You have essentially the same thing in your code:
fn fizzbuzz<F: Fn(i64) -> bool>(n: i64, f: F, fs: &str, b: F, bs: &str)
You declared that both f and b must have the same type. However, for each unboxed closure the compiler generates a different type - this is quite natural as well, given that different closures can capture different variables.
You need to specify different type parameters in order to be able to pass different closures:
fn fizzbuzz<F1, F2>(n: i64, f: F1, fs: &str, b: F2, bs: &str)
where F1: Fn(i64) -> bool,
F2: Fn(i64) -> bool
Each unboxed closure definition creates a completely different type.
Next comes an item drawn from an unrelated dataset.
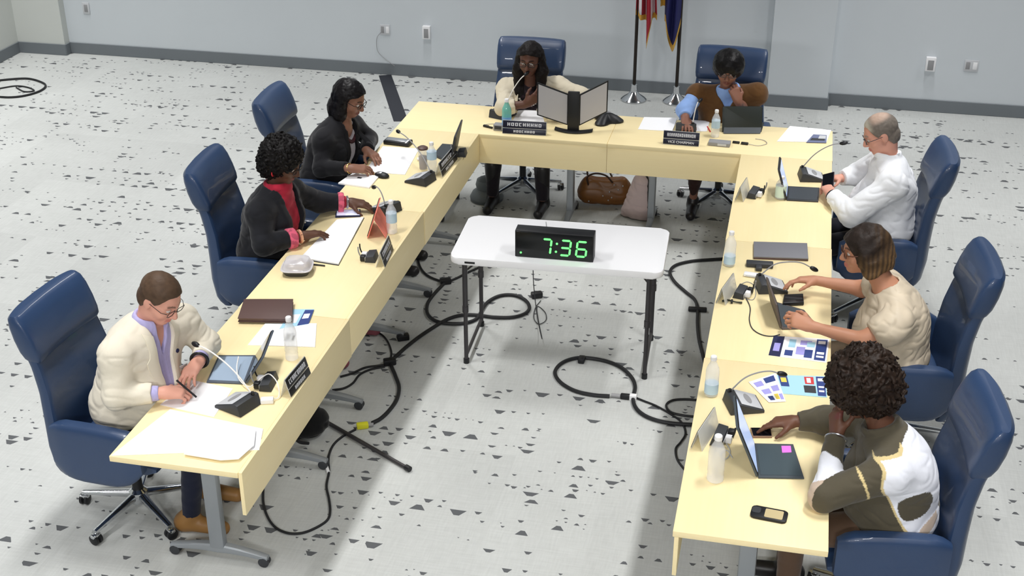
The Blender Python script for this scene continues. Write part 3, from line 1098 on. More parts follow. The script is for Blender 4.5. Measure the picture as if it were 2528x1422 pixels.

This makes each of the closures defined in main a different type. Your fizzbuz function, on the other hand, requires each of the closures passed to it to be the same type, F. If you change fizzbuzz's signature to:
fn fizzbuzz<F: Fn(i64) -> bool, G: Fn(i64) -> bool>(n: i64, f: F, fs: &str, b: G, bs: &str)
your code will typecheck.
Basically, the <F: Fn(i64) -> bool> syntax doesn't create a wildcard for types that implement the trait parameter (Fn(i64) -> bool), but declares a single type which must satisfy the trait parameter and be the same type everywhere it is used. Unboxed closure definitions must be different types both because the may wrap different environments but also because they dispatch to different functions (that is, each has a different body). As a result, fizzbuzz needs two different type parameters to accommodate the two closure types.